Che abbia avuto antenati gloriosi, genitori incombenti, o un’infanzia eccessivamente protetta, il passatista cerca sempre di tornare a una sua mitica età dell’oro, in cui è stato - almeno crede - assolutamente e perfettamente felice. Il suo vivere non è che un rivivere, un ripetere, un ritrovare, un riassaporare. Tra sé ed il mondo mette il diaframma dei suoi ricordi, e l'ingombrante bagaglio delle sue esperienze: il già visto, già fatto, già detto. Il suo cammino, alla fine, è sempre circolare, un andare che è sempre un 'ritornare'. Egli parla per paragoni: le situazioni già vissute sono il metro su cui giudicare le nuove. Nelle persone che incontra non cerca la novità, ma la somiglianza rassicurante con chi già conosce. Una sua tipica frase è: “mi ricordi qualcuno”. Non rammenta: commemora.

In effetti, il passatismo è una manifestazione di profonda insicurezza. Colui che guarda al passato teme il futuro, e quindi lo nega. Nulla più di questa archeologica città di Roma simboleggia come il passato possa essere un'ipoteca sul futuro.

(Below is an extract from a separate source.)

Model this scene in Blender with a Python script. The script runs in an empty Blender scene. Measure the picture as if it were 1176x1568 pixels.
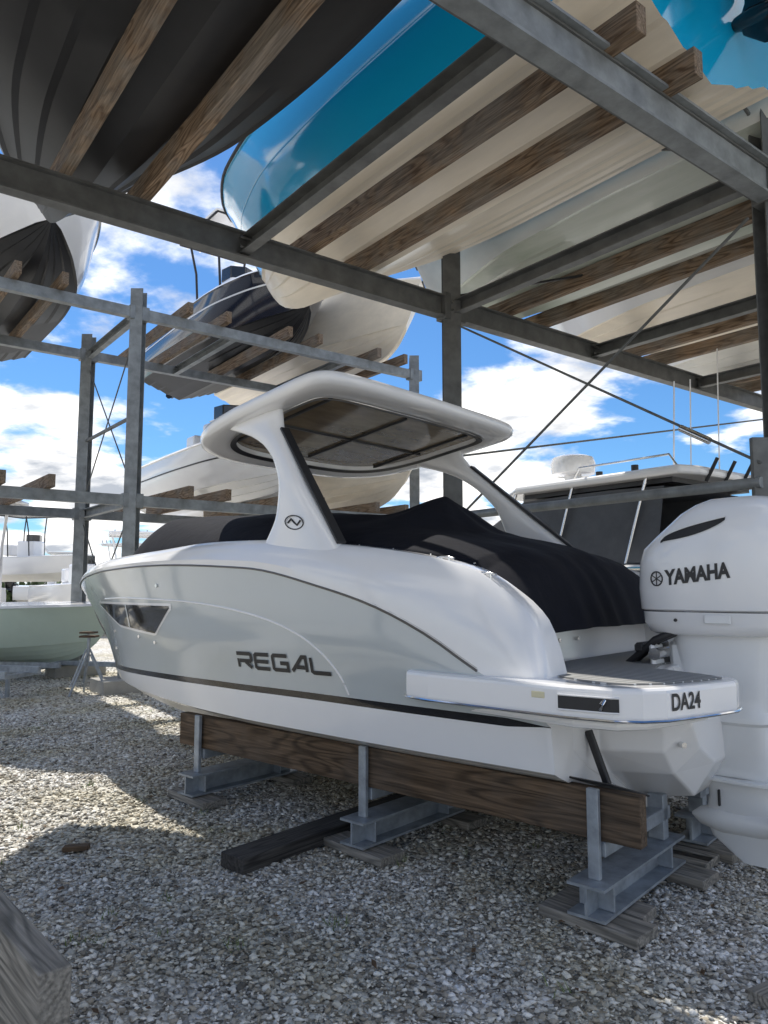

Quanto più conosco i passatisti, tanto più li detesto. Ho sviluppato una profonda antipatia per gli storici, gli archeologi, i diaristi, i memorialisti, gli archivisti, i museografi, i collezionisti, gli antiquari, i conservatori, i restauratori e gli imbalsamatori, per tutti coloro, cioè, che non fanno altro che rivangare e preservare il passato. Reputo fortunati quei popoli che non hanno storia né tradizioni cui ispirarsi, e possono tranquillamente scavare metropolitane sotto le loro città senza trovare vecchie pietre né catacombe.

Forse più che in Arno, gli italiani dovrebbero bagnarsi nel Lete e nell’Eunoè, i fiumi danteschi dell’Oblio e del Rinnovamento. Per cominciare daccapo una nuova storia, scrivendo su pagine bianche.